The focus of Operation Metro Surge, as the Trump administration has branded this latest immigration effort, appears to have broadened beyond mass deportations and has included confrontations with anti-ICE protesters. The shooting of Good and the scope of the deployment has heightened the tense mood in a nation already bitterly divided over immigration issues and the Trump administration’s tactics. Interviews with neighbors, community leaders and organized protesters reveal a sense of being under invasion.
On Wednesday night, a man was shot in the leg after DHS said he attacked a federal officer with a snow shovel or broom handle. “Fearing for his life and safety as he was being ambushed by three individuals, the officer fired defensive shots to defend his life,” the department said.
Mayor Jacob Frey said at a news conference after Wednesday’s shooting that the city was being put in an “impossible situation.”


“We are trying to find a way forward to keep people safe, to protect our neighbors, to protect order,” Frey said, while also warning protesters against “taking the bait.” He added that the city has 600 police officers compared to the 3,000 federal immigration officers present. Of that number, more than 2,000 are ICE personnel, hundreds are Border Patrol agents and others are from Justice Department agencies, federal law enforcement officials told NBC News.
A group of area residents visiting Good’s memorial site on Tuesday described masked immigration officers wearing camouflage going door to door, saying they were looking for non-U.S. citizens. They, and others interviewed, described it taking place around Lake Street, Uptown and the Powderhorn neighborhoods.
Those actions reflect what Vice President JD Vance said federal officers would be doing.
“I think we’re going to see those deportation numbers ramp up as we get more and more people online, working for ICE, going door to door and making sure that, if you’re an illegal alien, you’ve got to get out of this country and if you want to come back, apply through the proper channels,” Vance said on Fox News last week. He also suggested earlier that the ICE officer who shot Good would have “absolute immunity.”
Good’s killing has shaken a Midwestern city already carrying deep wounds from the murder of George Floyd by a Minneapolis police officer in 2020. In the days since Good’s fateful encounter with an armed ICE officer, there was no letup by law enforcement. In interviews, neighbors who live near the street where the 37-year-old mother and U.S. citizen was killed say the community has had no time to recover.

One resident who spoke with NBC News described their own arrest hours after Good was killed, providing video evidence of the encounter. They said they were monitoring an immigration operation when officers said their vehicle was in the way. They believed the officers had space to go around their car, which was seen in the video as being positioned horizontally on the street.
The video showed officers breaking the windows of the person’s car, before reaching in to pepper-spray both the passenger and the driver. The person, who asked not to be named for fear of retaliation, said they were punched in the face after pulling down an officer’s mask who was dragging them out of the vehicle.
“I was just so angry. I said: ‘Show yourself, coward!’” they said.
The person said that after being thrown to the ground and arrested, they were taken to an ICE facility at the Whipple Building, which they described as bursting at the seams with more than 20 people crammed into each cell that, in this person’s experience, could reasonably feel too crowded with five people.

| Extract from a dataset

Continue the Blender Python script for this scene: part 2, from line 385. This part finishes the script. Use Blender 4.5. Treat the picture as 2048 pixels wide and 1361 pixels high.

The Department of Homeland Security did not respond to a request for comment about their account.
In the days that have followed, intensive arrest operations have continued close to the Good memorial site, with one taking place just a block and a half and another three blocks away. Confrontations between law enforcement and protesters are playing out almost in real time, with both sides revved up.
In one video, an officer reaches out of his passenger’s side window to shoot a stream of red chemicals point-blank into a woman’s face as she stands in front of his car while he tries to drive away.
Where federal officers are present, there are usually also protesters, activists and residents blowing whistles, honking their horns — and invariably filming.
Those videos are then quickly disseminated across the internet, like the one showing officers asking drivers at an electric vehicle station whether they are citizens, and another one in which a screaming woman is dragged out of her car.
As the videos inflame divisions online, the pushback has intensified on the ground.
Drive along a neighborhood street and one can hear the honking break out in traffic, warning that immigration officers are nearby. At busy intersections, like near Karmel Mall, where a diverse mix of residents walk and shop, community members can at times be seen posted up, warning whistles slung around their necks.